KOLOM HARY B KORIUN

Munich, Paris

Perca | Kamis, 26 November 2015 - 14:06 WIB

Munich, Paris

Pada tahun 1999, Mohammed Daud Odeh, yang dikenal sebagai Abu Daud, meluncurkan buku berjudul Palestine: From Jerusalem to Munich. Dalam buku itu, Daud mengaku sebagai orang yang paling bertanggung jawab atas Black September. Peluncuran buku itu memicu kemarahan di Israel yang akhirnya melarang ia tinggal di Palestina yang merupakan daerah teritorial otonomi Israel. Dia kemudian lari ke Suriah, tinggal di daerah pengungsian Palestina, Yarmuk, sebelah selatan Damaskus.  Dia meninggal pada 3 Juli 2010.

Dalam film Munich, Daud dan para pentolan perancang Black September yang menjadi buruan Avner dan kelompok kecil militan ultra-nasionalis Israel yang dibentuk Mossad yang direstui Perdana Menteri Golda Meir sebagai operasi Ghost Protocol. Jika terjadi apa-apa dengan para anggota kelompok ini, Israel tak akan mengakuinya. 

Tugas mereka adalah memburu para penyerang asrama atlet yang masih hidup (Fadeyeen) dan para pimpinan yang menjadi otaknya. Mereka hidup tersebar di mana-mana dengan perlindungan keamanan yang ketat. Di  Inggris, Italia, Yunani, Belanda, dan banyak negara lainnya.

Serangkaian operasi rahasia ini tak mampu membunuh semua anggota Fadeyeen. Malah satu per satu  teman-teman  Avner tewas. Setiap serangan yang mereka lakukan, berbalas serangan dari Fadeyeen. Ditengarai, CIA dan KGB (Rusia) ikut bermain di sini, melindungi para Fadeyeen. Hingga akhirnya Avner sadar, dia dan kawan-kawannya hanya dijadikan alat balas dendam pemerintah Israel, meski dalam hatinya dia tetap sakit hati ketika duta olahraga negaranya terbunuh secara tragis.

***

JUMAT, 13 November lalu, serangan mematikan membuat Paris, Prancis, dan dunia, tersentak. Bertepatan dengan pertandingan sepakbola persahabatan antara timnas Prancis melawan Jerman di Stade de France, terjadi teror mengerikan di 7 titik di Paris. Selain tiga meninggal di pintu J Stade de France akibat bom bunuh diri, hampir 150 orang tewas dan lebih 100 orang luka-luka yang tersebar di berbagai tempat. Yang paling memilukan adalah penembakan di saat  konser musik Eagles of Death Metal di Bataclan, tak jauh dari Stade de France.
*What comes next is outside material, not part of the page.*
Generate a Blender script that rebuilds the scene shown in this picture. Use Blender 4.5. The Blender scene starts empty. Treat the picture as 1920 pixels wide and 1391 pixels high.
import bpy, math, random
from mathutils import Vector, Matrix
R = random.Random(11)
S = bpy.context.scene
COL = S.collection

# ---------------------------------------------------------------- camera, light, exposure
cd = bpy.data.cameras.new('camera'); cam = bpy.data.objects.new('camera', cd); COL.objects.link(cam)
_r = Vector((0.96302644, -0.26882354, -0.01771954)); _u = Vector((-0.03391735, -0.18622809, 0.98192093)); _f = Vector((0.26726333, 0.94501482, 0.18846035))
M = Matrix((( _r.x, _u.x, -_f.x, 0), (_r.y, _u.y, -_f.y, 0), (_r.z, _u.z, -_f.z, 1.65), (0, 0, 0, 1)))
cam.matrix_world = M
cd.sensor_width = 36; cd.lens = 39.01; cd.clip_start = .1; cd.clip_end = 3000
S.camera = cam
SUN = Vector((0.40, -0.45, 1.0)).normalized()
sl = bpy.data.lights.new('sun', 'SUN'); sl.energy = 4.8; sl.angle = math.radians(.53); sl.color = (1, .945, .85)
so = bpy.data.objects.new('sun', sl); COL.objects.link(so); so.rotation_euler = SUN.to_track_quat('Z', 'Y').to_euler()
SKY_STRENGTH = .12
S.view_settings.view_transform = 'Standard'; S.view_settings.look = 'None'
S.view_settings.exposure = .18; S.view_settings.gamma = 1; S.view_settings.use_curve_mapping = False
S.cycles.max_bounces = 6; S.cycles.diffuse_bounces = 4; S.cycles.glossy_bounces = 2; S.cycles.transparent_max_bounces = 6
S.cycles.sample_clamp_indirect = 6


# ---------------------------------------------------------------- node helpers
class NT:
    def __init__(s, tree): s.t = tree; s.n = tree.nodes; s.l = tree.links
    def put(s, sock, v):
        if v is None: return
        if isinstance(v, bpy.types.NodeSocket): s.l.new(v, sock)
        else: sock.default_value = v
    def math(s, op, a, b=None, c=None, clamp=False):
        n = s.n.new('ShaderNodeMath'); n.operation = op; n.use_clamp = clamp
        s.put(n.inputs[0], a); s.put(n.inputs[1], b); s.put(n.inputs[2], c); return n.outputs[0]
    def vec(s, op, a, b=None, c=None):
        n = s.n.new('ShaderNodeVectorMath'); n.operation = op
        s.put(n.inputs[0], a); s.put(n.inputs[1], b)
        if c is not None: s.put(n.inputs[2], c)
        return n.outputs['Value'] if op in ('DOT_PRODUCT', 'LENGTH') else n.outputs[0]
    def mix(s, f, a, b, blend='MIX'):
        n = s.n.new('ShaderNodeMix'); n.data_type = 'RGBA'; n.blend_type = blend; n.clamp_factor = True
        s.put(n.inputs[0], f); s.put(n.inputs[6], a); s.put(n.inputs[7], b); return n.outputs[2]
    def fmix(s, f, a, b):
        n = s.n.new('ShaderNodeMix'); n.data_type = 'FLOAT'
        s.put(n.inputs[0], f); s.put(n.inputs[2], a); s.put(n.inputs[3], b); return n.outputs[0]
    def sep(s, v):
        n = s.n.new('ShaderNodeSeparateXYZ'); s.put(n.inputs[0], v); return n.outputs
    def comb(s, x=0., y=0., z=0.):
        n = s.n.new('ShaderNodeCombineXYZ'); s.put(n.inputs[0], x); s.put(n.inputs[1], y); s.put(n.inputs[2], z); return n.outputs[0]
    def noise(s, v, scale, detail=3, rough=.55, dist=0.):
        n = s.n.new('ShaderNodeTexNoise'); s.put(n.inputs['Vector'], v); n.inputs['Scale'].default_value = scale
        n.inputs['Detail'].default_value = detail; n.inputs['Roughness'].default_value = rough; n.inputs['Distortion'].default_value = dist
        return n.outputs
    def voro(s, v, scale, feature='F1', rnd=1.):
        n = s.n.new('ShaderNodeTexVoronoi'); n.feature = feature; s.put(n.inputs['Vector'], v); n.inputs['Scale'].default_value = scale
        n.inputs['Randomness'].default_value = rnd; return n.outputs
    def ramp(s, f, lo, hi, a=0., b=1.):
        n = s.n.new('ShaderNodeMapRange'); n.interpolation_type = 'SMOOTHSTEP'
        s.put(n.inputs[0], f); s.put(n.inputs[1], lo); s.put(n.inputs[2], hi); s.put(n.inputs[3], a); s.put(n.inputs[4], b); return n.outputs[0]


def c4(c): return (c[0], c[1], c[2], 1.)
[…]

Tiga orang berzebo, dengan tenang dan santai, masuk ke gedung pertunjukan, mengokang senjata jenis Kelasnikov dan AK-47, dan memberondong secara membabi-buta.

Kelompok Islamic State Iraq Syiria (ISIS) mengaku bertanggung jawab atas kejadian ini. Mereka menggertak Prancis karena keterlibatan negeri itu dalam operasi militer terhadap ISIS di perbatasan Irak dan Suriah. Dalam ancamannya lewat rekaman video setelah penyerangan, mereka akan terus melakukan teror kepada negara-negara yang dianggapnya “kafir” dan memusuhi mereka. Bahkan, mereka membangkitkan kenangan terhadap sejarah Perang Salib, perang agama terbesar yang pernah terjadi di beberapa abad lampau.

ISIS menyebutnya, serangan itu adalah “badai pertama”, dan akan menyusul serangan lainnya. Kata mereka, serangan itu adalah hukuman bagi Paris, “ibu kota paling prostitusi dan cabul”.

“Delapan saudara, dilengkapi dengan sabuk peledak dan dipersenjatai dengan senapan mesin, menargetkan situs yang akurat untuk dipilih seperti jantung ibu kota Prancis,” tulis pernyataan kelompok ISIS, seperti dilansir New York Times.

Membawa-bawa nama Islam dalam aksi terorisme seperti itu, semakin mengampanyekan kepada dunia bahwa Islam bukanlah agama yang toleran. Seolah-olah Islam agama yang egois yang ingin menjadi agama satu-satunya di dunia dan menihilkan agama dan kepercayaan lainnya yang ada. Islam tidak begitu. Ajaran Islam sangat toleran dan menghargai agama lainnya.